TV Crime Log: Fall, Babylon, Ripper
The first series of The Fall, Allan Cubitt’s serial killer drama, received brickbats and praise in equal measure for its violent – and, some complained, misogynist – story of a detective’s hunt for a multiple murderer.
Not that the BBC is worrying unduly. The Fall was BBC 2’s most-watched drama in umpteen years – and the series ended with the cat-and-mouse hunt between Detective Superintendent Stella Gibson and killer Paul Spector on the verge of getting personal.
So now Gillian ‘Haversham’ Anderson is back in the blouse for the second series, with Jamie ‘Fifty Shades’ Dornan again appearing as her nemesis—and him from Merlin is joining the cast. We are promised a more obsessional pursuit.
The new series of six episodes starts on BBC2 at 9pm, on Thursday night.
So there’s that. But, you may want to turn over straight afterwards to watch Babylon on Channel 4 at 10pm.
With the our police forces under increased scrutiny, writers increasingly focus on the pressures they face to be seen to be solving crime –- later in the week, I’ll be reviewing a procedural that does just that -– and Sam ‘Peep’ Armstrong and Jess ‘Show’ Bain’s new series follows the Met’s PR department going into overdrive as officers struggle to respond to a variety of dangerous incidents.
Described as a ‘cop show without detectives,’ director Danny Boyle’s comedy-drama pilot was successfully broadcast last year and has been commissioned for an eight-part series.
Brit Marling is the new PR manager Liz Garvey who had to deal with Police Commissioner James Nesbitt and tiptoe through the conflicts and bueacracy in the Met.
Time was when being a copper was a more simple affair. You could just wade in with your size twelves and a pair of knuckledusters and not worry that some hack is going to plaster your boat all over the front pages. The gentlemen of Ripper Street, for example, have no such worries.

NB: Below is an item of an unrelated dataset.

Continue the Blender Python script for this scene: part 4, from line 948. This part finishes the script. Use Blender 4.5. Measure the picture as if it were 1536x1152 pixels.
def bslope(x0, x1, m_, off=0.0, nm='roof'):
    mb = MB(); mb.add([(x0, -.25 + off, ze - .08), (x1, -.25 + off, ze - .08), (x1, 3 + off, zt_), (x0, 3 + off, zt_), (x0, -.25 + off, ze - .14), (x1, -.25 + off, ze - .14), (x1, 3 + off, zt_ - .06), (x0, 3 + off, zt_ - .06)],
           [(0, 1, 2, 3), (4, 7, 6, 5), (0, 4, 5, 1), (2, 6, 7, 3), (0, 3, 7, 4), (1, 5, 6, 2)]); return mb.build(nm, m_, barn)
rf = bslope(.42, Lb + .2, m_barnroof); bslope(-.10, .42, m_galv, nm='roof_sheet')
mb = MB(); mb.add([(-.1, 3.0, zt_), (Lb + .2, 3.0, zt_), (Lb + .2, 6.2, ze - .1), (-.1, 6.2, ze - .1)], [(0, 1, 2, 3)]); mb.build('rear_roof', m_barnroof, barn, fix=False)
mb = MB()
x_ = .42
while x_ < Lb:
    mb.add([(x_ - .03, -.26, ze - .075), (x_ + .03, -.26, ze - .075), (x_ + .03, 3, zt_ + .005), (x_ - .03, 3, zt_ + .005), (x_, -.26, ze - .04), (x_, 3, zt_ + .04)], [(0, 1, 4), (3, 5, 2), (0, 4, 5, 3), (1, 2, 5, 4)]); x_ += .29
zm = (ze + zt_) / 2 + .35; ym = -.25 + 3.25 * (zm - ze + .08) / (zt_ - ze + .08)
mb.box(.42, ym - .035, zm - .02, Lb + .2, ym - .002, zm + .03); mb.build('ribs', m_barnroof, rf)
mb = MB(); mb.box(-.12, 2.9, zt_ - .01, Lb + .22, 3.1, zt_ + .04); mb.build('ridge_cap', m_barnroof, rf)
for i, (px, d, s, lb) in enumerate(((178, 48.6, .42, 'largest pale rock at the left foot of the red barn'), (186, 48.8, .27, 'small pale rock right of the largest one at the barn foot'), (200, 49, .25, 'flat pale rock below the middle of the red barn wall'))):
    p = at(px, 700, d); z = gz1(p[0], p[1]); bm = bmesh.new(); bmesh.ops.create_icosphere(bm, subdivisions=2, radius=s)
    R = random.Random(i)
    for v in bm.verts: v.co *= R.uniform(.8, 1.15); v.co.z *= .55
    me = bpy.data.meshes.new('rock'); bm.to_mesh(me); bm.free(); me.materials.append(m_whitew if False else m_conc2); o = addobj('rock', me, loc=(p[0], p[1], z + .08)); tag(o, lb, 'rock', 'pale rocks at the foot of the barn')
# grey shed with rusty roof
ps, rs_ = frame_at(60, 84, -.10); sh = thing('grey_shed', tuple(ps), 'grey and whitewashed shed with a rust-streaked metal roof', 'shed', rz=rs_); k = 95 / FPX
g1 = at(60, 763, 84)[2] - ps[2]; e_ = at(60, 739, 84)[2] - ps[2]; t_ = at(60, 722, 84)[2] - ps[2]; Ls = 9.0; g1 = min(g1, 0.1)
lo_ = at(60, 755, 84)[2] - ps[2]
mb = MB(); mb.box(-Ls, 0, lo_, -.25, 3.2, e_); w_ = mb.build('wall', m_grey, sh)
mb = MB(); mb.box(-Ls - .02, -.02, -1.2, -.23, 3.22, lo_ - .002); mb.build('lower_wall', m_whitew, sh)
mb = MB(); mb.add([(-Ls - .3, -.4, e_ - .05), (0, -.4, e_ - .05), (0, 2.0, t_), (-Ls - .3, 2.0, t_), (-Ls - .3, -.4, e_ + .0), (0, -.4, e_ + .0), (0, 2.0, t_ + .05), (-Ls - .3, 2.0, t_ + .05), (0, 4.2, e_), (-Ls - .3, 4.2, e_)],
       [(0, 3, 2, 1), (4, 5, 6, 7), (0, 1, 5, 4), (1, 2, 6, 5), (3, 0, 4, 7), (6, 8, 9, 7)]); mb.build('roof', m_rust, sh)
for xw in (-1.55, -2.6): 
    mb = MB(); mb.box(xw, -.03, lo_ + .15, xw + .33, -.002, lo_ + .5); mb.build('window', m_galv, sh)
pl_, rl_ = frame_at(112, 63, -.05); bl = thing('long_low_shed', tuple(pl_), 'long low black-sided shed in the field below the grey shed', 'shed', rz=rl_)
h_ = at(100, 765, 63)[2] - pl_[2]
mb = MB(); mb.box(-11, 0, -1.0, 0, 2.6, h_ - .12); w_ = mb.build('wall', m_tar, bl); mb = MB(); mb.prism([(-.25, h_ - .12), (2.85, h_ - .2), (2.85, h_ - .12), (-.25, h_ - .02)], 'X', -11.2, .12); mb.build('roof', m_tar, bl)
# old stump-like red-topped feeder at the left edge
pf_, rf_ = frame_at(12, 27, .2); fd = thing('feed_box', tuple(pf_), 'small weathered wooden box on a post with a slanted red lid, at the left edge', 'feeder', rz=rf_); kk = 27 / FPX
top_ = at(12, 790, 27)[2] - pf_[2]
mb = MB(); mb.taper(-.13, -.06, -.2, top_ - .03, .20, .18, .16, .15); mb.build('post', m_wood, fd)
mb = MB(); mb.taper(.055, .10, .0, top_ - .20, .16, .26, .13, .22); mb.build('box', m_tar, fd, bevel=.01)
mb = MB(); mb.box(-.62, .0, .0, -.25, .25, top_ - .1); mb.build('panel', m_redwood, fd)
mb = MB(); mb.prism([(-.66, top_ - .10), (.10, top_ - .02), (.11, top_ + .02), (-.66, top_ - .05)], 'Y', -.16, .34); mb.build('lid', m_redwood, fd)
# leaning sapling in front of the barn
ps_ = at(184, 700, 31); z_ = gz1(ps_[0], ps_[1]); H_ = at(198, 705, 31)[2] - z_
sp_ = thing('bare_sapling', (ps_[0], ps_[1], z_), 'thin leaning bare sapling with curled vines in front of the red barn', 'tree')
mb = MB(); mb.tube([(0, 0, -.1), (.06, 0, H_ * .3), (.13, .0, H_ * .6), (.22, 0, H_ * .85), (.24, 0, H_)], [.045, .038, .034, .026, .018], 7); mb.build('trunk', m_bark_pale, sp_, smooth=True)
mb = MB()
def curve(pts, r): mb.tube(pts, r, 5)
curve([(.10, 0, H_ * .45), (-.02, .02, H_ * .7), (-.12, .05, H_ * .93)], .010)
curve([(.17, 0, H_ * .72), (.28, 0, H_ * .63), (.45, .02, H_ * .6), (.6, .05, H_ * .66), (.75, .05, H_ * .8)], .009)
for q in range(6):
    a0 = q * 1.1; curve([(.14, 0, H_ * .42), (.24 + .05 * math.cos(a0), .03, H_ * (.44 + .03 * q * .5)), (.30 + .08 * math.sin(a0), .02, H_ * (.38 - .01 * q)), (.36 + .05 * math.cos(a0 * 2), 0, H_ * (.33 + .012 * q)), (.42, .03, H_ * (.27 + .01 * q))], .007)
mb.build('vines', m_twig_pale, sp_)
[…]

After a shaky start –- it, too, was accused of the overuse of violence against women -– Ripper Street settled down into a smart and gripping period drama, set in the troubled aftermath of Saucy Jack’s violent spree, and it’s back for a third series.
But wait, you protest as you flick through your leather-bound copy of the Radio Times, I don’t see it, anywhere in the schedules!
That’s because Ripper Street—with its under under-performing viewing figures and costly period sets—was canned by the BBC, to great uproar in certain circles, and then miraculously resurrected in a deal with Amazon Instant Video. That means an episode will be available to watch online –- if you’re an AIO customer, of course –- every week up until Christmas.
You can see the first episode featuring Inspector Edmund Reid and company from Friday, and the series will be available to watch on old-fashioned network telly next year, I believe.